What I Learned as I entered my Thirties (Part One)

It seems to me, that the 30’s is indeed a very interesting decade in the life of someone. Certainly, it has began to seem that way for me already in my early ventures into it. For me, it has appeared to be a sort of “Transition Decade,” between what society would probably call “Young Adults” (Your 20’s), and…well…”No longer young adults?” (your 40’s).  After completing “being young,” your thirties is that decade that will prepare you for the “rest of your life.” That decade that will serve as a catalyst for what you will likely settle into thereafter. It is the decade when you begin to shake off SOME of the “youthful” activities, and start to look forward to more “mature” enjoyments. To put it simply, here are a few things I learned about as I entered my thirties:




·        I cared less about what others thought. I have never been one to care much about this, as I preferred to enjoy the freedom of not being a “football” of other people’s opinion. Thinking against the grain without fear of image has in many instances brought me a great deal of success as well, thereby concretizing my stance on this. I am human though, and hence I can’t say I was anywhere near 100% free of this worry. I would say my teens and my 20’s did have it’s share of wanting to be liked by as many as possible, being bothered by what persons thought of me, etc, and in many ways as humans we never really escape this 100%. But I must say that as I entered my thirties most of what was left in this area began to shake off a bit more. By now, I have started to figure out who I am as a person and am more comfortable accepting myself rather than seeking acceptance from others. Once again, this is a freedom I quite enjoy.

·        I tended to have less, but more meaningful relationships. My 20’s was a series of constant lessons about people.
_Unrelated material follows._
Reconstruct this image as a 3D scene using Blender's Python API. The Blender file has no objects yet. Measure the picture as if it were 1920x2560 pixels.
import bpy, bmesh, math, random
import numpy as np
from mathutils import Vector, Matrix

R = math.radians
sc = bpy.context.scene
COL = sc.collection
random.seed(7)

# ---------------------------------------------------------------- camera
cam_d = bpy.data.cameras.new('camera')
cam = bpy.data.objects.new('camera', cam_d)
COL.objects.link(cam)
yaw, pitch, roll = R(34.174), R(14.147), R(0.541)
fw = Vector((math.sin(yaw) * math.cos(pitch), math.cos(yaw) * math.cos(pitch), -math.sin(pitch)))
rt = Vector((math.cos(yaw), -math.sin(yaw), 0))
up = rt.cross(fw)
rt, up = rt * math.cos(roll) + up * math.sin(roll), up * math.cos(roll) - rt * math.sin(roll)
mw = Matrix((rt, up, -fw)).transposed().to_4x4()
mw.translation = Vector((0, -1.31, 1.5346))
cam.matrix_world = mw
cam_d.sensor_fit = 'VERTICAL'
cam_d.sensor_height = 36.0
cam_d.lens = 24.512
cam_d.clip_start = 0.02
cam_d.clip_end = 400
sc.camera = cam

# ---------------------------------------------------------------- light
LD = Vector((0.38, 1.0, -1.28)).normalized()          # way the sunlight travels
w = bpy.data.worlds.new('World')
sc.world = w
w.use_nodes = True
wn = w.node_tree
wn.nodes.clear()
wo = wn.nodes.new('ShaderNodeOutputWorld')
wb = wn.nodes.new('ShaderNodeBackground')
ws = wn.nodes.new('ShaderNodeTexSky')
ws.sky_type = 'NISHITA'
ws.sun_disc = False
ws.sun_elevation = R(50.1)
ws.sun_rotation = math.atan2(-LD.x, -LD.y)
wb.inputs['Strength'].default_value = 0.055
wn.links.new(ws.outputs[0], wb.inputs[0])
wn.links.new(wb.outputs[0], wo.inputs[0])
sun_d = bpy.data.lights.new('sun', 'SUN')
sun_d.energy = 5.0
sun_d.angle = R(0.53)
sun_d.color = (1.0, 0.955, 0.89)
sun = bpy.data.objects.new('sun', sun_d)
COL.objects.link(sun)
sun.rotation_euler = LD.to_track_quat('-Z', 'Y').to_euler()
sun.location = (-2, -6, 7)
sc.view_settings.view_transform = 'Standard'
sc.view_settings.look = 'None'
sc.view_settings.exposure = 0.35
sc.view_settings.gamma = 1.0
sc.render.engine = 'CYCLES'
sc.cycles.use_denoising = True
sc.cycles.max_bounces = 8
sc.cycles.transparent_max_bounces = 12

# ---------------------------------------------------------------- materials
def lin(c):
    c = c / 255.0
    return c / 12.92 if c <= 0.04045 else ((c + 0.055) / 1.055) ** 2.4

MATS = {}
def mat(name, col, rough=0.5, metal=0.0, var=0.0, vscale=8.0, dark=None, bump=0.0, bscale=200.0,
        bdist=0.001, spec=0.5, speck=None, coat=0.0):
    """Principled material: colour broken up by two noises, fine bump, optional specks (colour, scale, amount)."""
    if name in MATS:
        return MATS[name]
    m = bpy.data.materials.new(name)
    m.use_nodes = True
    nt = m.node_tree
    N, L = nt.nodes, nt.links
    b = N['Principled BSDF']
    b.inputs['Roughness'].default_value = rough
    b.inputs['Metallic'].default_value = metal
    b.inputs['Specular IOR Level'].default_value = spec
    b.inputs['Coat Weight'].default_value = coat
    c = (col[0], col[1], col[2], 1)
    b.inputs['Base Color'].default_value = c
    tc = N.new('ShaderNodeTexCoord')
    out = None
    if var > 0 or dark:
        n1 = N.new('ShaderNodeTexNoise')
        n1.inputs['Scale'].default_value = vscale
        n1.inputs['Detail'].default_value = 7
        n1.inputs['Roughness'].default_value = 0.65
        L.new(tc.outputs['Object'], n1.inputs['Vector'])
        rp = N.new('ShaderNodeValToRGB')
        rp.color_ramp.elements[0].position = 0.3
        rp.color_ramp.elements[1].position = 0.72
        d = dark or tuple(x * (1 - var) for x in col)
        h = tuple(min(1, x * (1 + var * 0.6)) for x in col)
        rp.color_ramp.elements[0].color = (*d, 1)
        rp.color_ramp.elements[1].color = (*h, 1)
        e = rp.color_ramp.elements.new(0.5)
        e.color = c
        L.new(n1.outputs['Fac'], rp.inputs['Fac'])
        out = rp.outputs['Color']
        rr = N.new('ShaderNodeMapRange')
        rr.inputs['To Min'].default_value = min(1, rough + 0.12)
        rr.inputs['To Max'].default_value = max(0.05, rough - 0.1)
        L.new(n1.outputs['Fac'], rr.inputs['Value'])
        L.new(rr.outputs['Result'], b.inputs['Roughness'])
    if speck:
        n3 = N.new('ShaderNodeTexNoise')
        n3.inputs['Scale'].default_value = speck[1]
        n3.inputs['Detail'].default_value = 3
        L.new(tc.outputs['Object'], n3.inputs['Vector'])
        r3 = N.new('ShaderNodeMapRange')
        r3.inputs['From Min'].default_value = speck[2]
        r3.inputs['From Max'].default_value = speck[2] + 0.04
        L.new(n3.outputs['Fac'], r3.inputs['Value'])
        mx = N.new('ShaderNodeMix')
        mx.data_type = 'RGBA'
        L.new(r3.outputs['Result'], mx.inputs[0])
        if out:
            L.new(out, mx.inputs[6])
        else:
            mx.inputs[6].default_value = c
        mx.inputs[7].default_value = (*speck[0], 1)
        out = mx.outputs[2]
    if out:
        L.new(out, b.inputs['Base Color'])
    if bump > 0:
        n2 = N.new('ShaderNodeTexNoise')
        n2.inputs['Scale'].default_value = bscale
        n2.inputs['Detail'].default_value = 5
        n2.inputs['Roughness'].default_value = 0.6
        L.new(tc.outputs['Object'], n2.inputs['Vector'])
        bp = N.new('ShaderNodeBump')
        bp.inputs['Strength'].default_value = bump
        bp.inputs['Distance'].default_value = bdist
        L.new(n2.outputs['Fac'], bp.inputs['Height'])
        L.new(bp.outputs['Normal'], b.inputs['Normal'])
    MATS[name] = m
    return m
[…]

How people, in their desire to look out for themselves first, will often betray you. It was a decade of lessons about trust, and as the decade closed out, I trusted less. As a result of trusting less, I veered to valuing persons I could rely on a lot more. Also, because I started figuring out who I was more and more, I knew the kind of company I no longer enjoyed, and conversely, those few that I did. This led to much fewer, but closer ties, as I entered my thirties.
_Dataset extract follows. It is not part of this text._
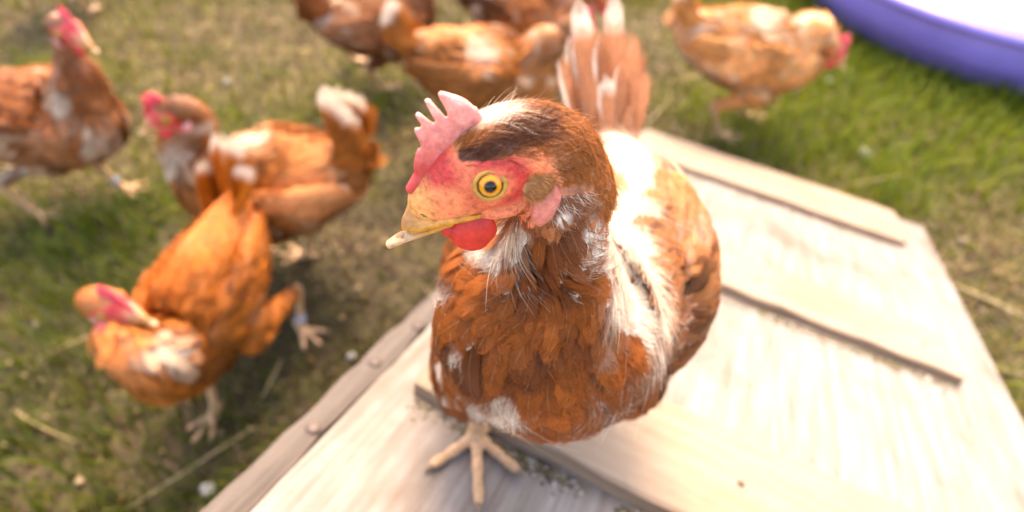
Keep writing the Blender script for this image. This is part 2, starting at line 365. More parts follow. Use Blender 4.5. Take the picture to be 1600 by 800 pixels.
def make_head(M, root, org, detail, rs, cols, k=1., kinds='trim'):
    H, L, Fw, sk, jaw, s = head_lofts(M, k); v = .0007 if detail else .0013
    # comb
    Z = nz(M[:3, 2]); fl = []
    def fin(a, b, ra, rb=None, mid=None):
        p = [H(*a), H(*(mid or tuple((np.array(a)+np.array(b))/2))), H(*b)]
        fl.append(Loft(p, np.array([2.3, 2.0, 1.2])*s, np.array([ra, ra*.8 if rb is None else rb, 1.0])*s, L, 24))
    lean = .12
    fl.append(Loft([H(28.5,0,.5), H(23,0,3.5), H(16,0.3,7.5), H(8,.6,11.5), H(0,.8,13.5), H(-5,.6,11)], np.array([2.0,2.9,3.3,3.5,3.2,2.2])*s, np.array([1.8,3.2,4.6,5.2,5.5,3])*s, L, 40))
    fin((21,.5,6), (18.6,2,15.5), 3.2, 2.7); fin((14,.6,9), (16.8,3.,23.5), 3.0, 2.4); fin((9,.8,11), (14.6,3.6,28.5), 2.7, 2.1)
    fin((6,1,13), (10,3.8,32.), 2.5, 1.9); fin((1,1,14), (5.4,3.4,32.5), 6., 4.6, (1.2,2.4,24)); fin((-2,.8,13), (-3.6,2,23), 4.4, 3.)
    V, Fc = blend(fl, v, 3, 14, 14)
    hz = (V - H(0,0,0)) @ Z / s; hx = (V - H(0,0,0)) @ Fw / s
    red = np.array(cols['comb']); pale = np.array(cols['comb_pale']); t = np.clip((hz - 9 - .3*(20-hx)*0) / 22, 0, 1)[:, None] ** .8
    mesh_obj('comb', V, Fc, M_COMB, root, org, red*(1-t) + pale*t)
    # wattles
    for sy in (1, -1):
        W = Loft([H(11,5*sy,-15), H(11.5,6.5*sy,-19), H(12.5,7*sy,-25), H(13,6.5*sy,-29.5)], np.array([5.5,8.6,8.2,3.5])*s, np.array([2.2,2.8,2.6,1.6])*s, Fw, 40)
        W2 = Loft([H(20,4*sy,-16), H(20,4.5*sy,-18.5), H(18.5,5*sy,-20.5)], np.array([3,3.6,2])*s, np.array([1.6,2,1.2])*s, Fw, 20)
        V, Fc = blend([W, W2], v, 3, 16, 16); mesh_obj('wattle', V, Fc, M_COMB, root, org, np.tile(cols['wattle'], (len(V), 1)))
        E = Loft([H(-16,14.2*sy,-11), H(-15.5,14.8*sy,-15), H(-14,14.2*sy,-20), H(-12.5,12*sy,-25.5)], np.array([2.5,4.2,4.4,1.2])*s, np.array([1.6,2.2,2.2,.8])*s, Fw, 40)
        E2 = Loft([H(-20.5,13.5*sy,-8), H(-20.5,14.2*sy,-14), H(-18,14*sy,-20)], np.array([1.2,2,1])*s, np.array([1.2,1.6,.8])*s, Fw, 20)
        V, Fc = blend([E, E2], v, 2, 16, 16); mesh_obj('earlobe', V, Fc, M_COMB, root, org, np.tile(cols['lobe'], (len(V), 1)))
        # eye
        nd = nz(sy * L + .26 * Z + .06 * Fw); ec = H(0, 12.0*sy, 0) + 0; R = 5.6*s; e1 = nz(np.cross(nd, Z)); e2 = np.cross(nd, e1)
        VV = []; rings, seg = 14, 28
        for i in range(rings + 1):
            th = math.pi * i / rings
            for j in range(seg):
                a = 2*math.pi*j/seg; VV.append((R*math.sin(th)*math.cos(a), R*math.sin(th)*math.sin(a), R*math.cos(th)))
        FF = [(i*seg+j, i*seg+(j+1) % seg, (i+1)*seg+(j+1) % seg, (i+1)*seg+j) for i in range(rings) for j in range(seg)]
        eye = mesh_obj('eye', VV, FF, M_EYE, root)
        mt = np.eye(4); mt[:3, 0] = e1; mt[:3, 1] = e2; mt[:3, 2] = nd; mt[:3, 3] = ec - org; eye.matrix_local = Matrix(mt.tolist())
        VV = []; FF = []; A, B_ = 40, 10
        for i in range(A):
            a = 2*math.pi*i/A; c, sn = math.cos(a), math.sin(a)
            for j in range(B_):
                b = 2*math.pi*j/B_; rr = 5.05 + .85*math.cos(b) + (.05*math.sin(a*9) if detail else 0); VV.append((rr*s*c*1.04, rr*s*sn*.97, (3.3 + .95*math.sin(b) - .25*abs(c))*s))
                FF.append((i*B_+j, ((i+1) % A)*B_+j, ((i+1) % A)*B_+(j+1) % B_, i*B_+(j+1) % B_))
        lid = mesh_obj('eyelid', VV, FF, M_LID, root); lid.matrix_local = Matrix(mt.tolist())
    # beak
    ub = Loft([H(18,0,-7), H(23,0,-6.4), H(27,0,-8.2), H(31,0,-10.4), H(34.5,0,-12.4), H(36.5,0,-14)], np.array([7.4,6.4,5.2,4.0,3.0,1.8])*s, np.array([7.2,7.6,5.8,3.9,2.4,1.])*s, L, 60)
    nb = [Loft([H(22,5.2*sy,-6.5), H(26,4.8*sy,-7.5), H(29,3.6*sy,-8)], np.array([1.2,2.2,1.0])*s, np.array([1.6,3.,1.5])*s, L, 20) for sy in (1, -1)]
    gp = [Loft([H(7,9*sy,-14.3), H(14,8*sy,-13.3), H(22,6.8*sy,-12.6), H(29,4.6*sy,-13.4), H(34,3.4*sy,-14.4)], np.array([.9,1.5,1.6,1.5,.9])*s, np.array([1.0,1.5,1.6,1.5,1])*s, L, 30) for sy in (1, -1)]
    V, Fc = blend([ub] + nb + gp, v, 2, 24, 20)
    x = (V - H(0,0,0)) @ Fw / s; z = (V - H(0,0,0)) @ Z / s; y = np.abs((V - H(0,0,0)) @ L / s)
    yel = np.array([.55,.24,.015]); hornc = np.array([.50,.25,.11]); flesh = np.array(cols['cere'])
    t = np.clip((x - 26) / 6, 0, 1)[:, None]; c = flesh*(1-t) + hornc*t; g = np.clip((-11.2 - z) / 1.6, 0, 1)[:, None]; c = c*(1-g) + yel*g
    dk = ((np.abs(x-25.-(z+8.5)*.8) < .8) & (np.abs(z+8.5) < 2.4) & (y > 3.0))[:, None]; c = np.where(dk, c*.22, c)
    mesh_obj('upper_beak', V, Fc, M_BEAK, root, org, c)
    lb = Loft([H(8,0,-15.6), H(18,0,-16), H(27,0,-16.6), H(35,0,-17.2), H(41,0,-17.9), H(45,0,-18.6)], np.array([7.6,6.4,5,3.8,3.0,2.2])*s, np.array([1.6,2.2,2.1,1.9,1.7,1.3])*s, L, 60)
    V, Fc = blend([lb], v, 2, 30, 20)
    x = (V - H(0,0,0)) @ Fw / s; z = (V - H(0,0,0)) @ Z / s; t = np.clip((x - 26) / 10, 0, 1)[:, None]
    c = yel*(1-t) + np.array([.52,.33,.17])*t; m = ((x > 37) & (z > -16.2))[:, None]; c = np.where(m, np.array([.22,.11,.035]), c)
    mesh_obj('lower_beak', V, Fc, M_BEAK, root, org, c)
    return H, L, Fw, Z, sk, jaw, s
def head_matrix(pos, fwd, up):
    x = nz(fwd); y = nz(np.cross(up, x)); z = np.cross(x, y); M = np.eye(4); M[:3, 0] = x; M[:3, 1] = y; M[:3, 2] = z; M[:3, 3] = pos; return M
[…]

·        I made a decision to become a Morning Person – As I approached late twenties and into my early thirties, I was in a constant cycle of dragging myself out of bed every morning to go to work and subsequently not being able to sleep early enough in the night as a result. I decided one day that I would end the suffering. Surely enduring this torture everyday needed to stop. I envied others who awoke with a big burst of energy to start their day. Then, just like that, I made a decision to become a morning person and I did. Ever since then. The first morning I did endure the notorious morning alarm. But that night I set a rule – If I could read one page of a book right now (didn’t matter if I’d actually be reading, but if I did…) and would fall asleep, then I would go immediately to sleep. Some nights that was early, and others that was late. But I responded to my body’s requests and I have never woken from an alarm since. I hope for everyone to end this great unnecessary human suffering. More on this in a later article.

·        I became more confident in my thoughts – My teens and early twenties saw me having many strong views on varying topics. However, a self-acceptance of my inexperience kept me in a bit of doubt as to the accuracy of those thoughts. After all, how could I be right if so many humans are continuously doing things a totally different way? As time passed, and I could have first hand experience with these thoughts and others, and see what worked for me in my life and what didn’t, I started to become more confident thinking about things in certain ways.

·        I became more tolerant of others – Don’t get me wrong, I still don’t like people that much. It’s just that before, I use to get annoyed a lot more easily when people thought differently than I did. As I grew as a person, I developed further, what I think, is one of the most valuable traits one can possess – Being able to put yourself in someone else’s shoes and understand their perspective, and even if you don’t, accepting that people have different experiences in life and hence the “lens” through which they perceive things can make them see things a lot differently than you will. This single understanding changed a lot of things for me, and increased the depth of my relationships.

·        I became more aware of my Mortality – Don’t get me wrong, I knew from I had even little sense as a kid, that humans eventually die. But that isn’t the same thing as being aware of my mortality – not to me anyway. And in my early thirties, it isn’t yet that “mid-life crisis I’m now counting down the clock lets drive a sports car” phase. It’s more of a phase where, having experienced a few episodes of death from persons you are connected to, and also attending a few funerals by now, you become aware that death isn’t something that we don’t need to worry about for now (as we thought as kids). It is real. It is inescapable. It is happening sometimes to 30-somethings as well, and well, it makes you contemplate what it is you really want out of this one life. While we are on the topic of death I heard a quote once on it that speaks to why we shouldn’t fear it. It was simple yet profound, and I have never been able to forget it. “Death is not an experience in Life: we do not live to experience death.” It seems to me that so many of us live “unconsciously” instead of living “consciously.” Knowing you are going to die and living accordingly isn’t morbid, it is reality. It allows you to live AWAKE.

·       My Ambition became to be happy – This was perhaps, one of the most important lessons of my life. In my early twenties, my ambitions usually consisted of future success defined as a function of material wealth and position. As time went by, I realized that once people were above the basic level of poverty, they really derived no additional benefit in overall happiness from vast material wealth. Do we feel happy when we buy that new car or new house? Certainly. But just as when you enter a room with a distinct smell, you can only really notice it until you get accustomed to it, it is the same with material possessions. Once you have adjusted to what you have, the net benefit in overall happiness is almost nonexistent. Instead, I have realized that it is the Mind which translates how we see external things. And since we know life will be a series of ups and downs in life, it seemed far more important for me to focus on the mind, in order to be able to enhance the level of experience I get with the outside world. The outside world of events, over which I have little control over many areas anyway.


I left this article incomplete for quite some time, as really, life teaches us so many things, and hence I could never really complete an article on “what I have learned.” This realization allowed me to end this article where it reached today. Sharing information never stops, so as I do with many of my articles, I end Part One.